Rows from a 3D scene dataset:

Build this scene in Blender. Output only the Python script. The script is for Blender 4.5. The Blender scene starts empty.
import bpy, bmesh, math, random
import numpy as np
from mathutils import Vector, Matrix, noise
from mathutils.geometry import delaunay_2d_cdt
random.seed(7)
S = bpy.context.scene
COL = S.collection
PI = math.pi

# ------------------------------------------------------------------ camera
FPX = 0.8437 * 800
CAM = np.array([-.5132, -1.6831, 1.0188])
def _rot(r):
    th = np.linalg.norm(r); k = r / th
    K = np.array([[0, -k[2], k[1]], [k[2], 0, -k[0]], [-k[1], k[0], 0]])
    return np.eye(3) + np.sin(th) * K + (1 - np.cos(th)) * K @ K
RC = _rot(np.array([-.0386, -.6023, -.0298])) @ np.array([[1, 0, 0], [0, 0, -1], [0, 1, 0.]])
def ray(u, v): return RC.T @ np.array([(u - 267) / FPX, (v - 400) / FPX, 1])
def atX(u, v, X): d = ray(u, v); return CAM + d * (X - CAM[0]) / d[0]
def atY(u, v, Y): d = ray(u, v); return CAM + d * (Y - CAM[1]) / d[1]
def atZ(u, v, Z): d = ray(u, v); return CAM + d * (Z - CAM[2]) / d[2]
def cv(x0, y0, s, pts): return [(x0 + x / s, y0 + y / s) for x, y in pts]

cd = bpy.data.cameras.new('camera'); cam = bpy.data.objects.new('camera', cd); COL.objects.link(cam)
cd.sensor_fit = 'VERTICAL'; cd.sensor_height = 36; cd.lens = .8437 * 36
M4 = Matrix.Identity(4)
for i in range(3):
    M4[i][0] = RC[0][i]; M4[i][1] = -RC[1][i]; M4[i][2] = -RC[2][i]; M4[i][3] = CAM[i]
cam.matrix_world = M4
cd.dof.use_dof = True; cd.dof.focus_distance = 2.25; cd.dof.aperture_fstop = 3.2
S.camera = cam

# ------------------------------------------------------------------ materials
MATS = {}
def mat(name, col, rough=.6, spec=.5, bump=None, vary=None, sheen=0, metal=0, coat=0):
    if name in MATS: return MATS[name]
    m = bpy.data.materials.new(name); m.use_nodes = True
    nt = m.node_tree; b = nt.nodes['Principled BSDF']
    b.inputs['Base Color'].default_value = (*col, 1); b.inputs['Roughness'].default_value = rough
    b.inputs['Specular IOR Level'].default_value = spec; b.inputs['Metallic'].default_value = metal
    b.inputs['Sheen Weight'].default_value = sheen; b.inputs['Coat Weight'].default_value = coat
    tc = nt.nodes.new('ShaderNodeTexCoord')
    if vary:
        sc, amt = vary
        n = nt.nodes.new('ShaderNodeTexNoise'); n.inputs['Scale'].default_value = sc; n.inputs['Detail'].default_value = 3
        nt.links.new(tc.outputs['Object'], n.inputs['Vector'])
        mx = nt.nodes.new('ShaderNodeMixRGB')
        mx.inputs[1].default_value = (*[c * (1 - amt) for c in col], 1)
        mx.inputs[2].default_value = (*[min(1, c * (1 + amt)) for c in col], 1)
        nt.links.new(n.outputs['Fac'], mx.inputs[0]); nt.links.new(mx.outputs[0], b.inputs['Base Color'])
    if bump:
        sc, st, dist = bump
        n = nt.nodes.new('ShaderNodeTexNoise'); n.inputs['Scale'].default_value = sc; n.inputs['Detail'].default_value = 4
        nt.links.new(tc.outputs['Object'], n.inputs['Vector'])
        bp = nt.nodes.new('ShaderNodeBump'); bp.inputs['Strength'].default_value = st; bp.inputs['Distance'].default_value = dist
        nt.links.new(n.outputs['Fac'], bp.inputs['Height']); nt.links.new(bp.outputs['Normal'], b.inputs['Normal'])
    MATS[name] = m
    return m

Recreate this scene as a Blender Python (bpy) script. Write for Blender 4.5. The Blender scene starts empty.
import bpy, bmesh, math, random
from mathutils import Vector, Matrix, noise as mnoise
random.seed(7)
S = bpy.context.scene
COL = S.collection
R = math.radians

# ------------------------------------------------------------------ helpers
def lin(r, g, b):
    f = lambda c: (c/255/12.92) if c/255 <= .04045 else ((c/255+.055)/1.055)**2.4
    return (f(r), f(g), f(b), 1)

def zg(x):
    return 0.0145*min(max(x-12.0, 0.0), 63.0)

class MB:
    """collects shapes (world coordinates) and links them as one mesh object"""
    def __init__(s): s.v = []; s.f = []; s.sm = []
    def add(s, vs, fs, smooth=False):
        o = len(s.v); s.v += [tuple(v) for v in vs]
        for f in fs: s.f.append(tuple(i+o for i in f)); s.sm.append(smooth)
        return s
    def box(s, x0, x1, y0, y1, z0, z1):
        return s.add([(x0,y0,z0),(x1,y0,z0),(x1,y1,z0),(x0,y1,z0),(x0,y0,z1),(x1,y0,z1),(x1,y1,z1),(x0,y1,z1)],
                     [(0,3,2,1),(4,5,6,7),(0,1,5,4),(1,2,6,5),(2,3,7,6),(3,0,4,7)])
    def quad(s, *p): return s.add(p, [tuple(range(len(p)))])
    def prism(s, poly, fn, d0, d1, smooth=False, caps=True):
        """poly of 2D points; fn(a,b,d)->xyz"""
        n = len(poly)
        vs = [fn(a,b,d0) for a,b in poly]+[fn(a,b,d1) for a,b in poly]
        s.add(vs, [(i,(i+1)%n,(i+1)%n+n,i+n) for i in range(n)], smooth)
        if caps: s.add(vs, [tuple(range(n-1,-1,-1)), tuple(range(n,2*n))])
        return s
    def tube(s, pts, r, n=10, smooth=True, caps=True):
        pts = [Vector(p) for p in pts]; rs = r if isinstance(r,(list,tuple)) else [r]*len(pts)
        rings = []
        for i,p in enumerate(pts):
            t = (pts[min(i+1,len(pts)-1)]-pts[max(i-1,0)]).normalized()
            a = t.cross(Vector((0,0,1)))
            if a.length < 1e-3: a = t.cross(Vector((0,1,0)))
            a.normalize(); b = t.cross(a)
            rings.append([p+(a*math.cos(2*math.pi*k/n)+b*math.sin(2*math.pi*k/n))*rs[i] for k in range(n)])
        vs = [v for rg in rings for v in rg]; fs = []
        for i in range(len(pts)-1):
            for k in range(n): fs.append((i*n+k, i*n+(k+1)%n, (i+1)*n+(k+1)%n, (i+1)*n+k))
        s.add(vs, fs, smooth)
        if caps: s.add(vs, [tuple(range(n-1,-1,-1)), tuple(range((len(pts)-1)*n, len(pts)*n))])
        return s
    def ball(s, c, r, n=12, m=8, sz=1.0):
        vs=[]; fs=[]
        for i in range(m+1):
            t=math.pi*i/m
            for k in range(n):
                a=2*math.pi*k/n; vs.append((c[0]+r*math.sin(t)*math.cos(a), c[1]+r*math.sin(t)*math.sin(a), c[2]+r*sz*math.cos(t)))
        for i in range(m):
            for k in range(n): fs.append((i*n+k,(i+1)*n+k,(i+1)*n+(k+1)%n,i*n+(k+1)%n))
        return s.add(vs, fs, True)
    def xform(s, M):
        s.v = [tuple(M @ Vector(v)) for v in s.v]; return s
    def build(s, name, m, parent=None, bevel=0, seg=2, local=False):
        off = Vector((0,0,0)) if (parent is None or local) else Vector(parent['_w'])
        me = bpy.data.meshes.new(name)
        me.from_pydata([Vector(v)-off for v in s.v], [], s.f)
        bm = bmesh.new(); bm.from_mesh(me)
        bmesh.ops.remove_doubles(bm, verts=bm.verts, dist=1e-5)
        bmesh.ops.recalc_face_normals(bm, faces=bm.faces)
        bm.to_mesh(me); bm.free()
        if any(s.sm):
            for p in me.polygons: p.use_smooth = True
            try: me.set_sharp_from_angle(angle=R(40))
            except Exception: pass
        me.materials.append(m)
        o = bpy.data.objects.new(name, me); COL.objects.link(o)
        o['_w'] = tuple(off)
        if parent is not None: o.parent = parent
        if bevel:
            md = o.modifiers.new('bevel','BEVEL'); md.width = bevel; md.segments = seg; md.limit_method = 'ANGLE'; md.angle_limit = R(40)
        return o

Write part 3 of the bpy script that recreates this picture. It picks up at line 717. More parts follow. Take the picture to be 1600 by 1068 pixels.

Exercise description: Each line from the one holding "Recreate this scene" to the one holding "R = math.radians", those two included, is to be transcribed exactly, and no other line.

Worked answer:
Recreate this scene as a Blender Python (bpy) script. Write for Blender 4.5. The Blender scene starts empty.
import bpy, bmesh, math, random
from mathutils import Vector, Matrix, noise as mnoise
random.seed(7)
S = bpy.context.scene
COL = S.collection
R = math.radians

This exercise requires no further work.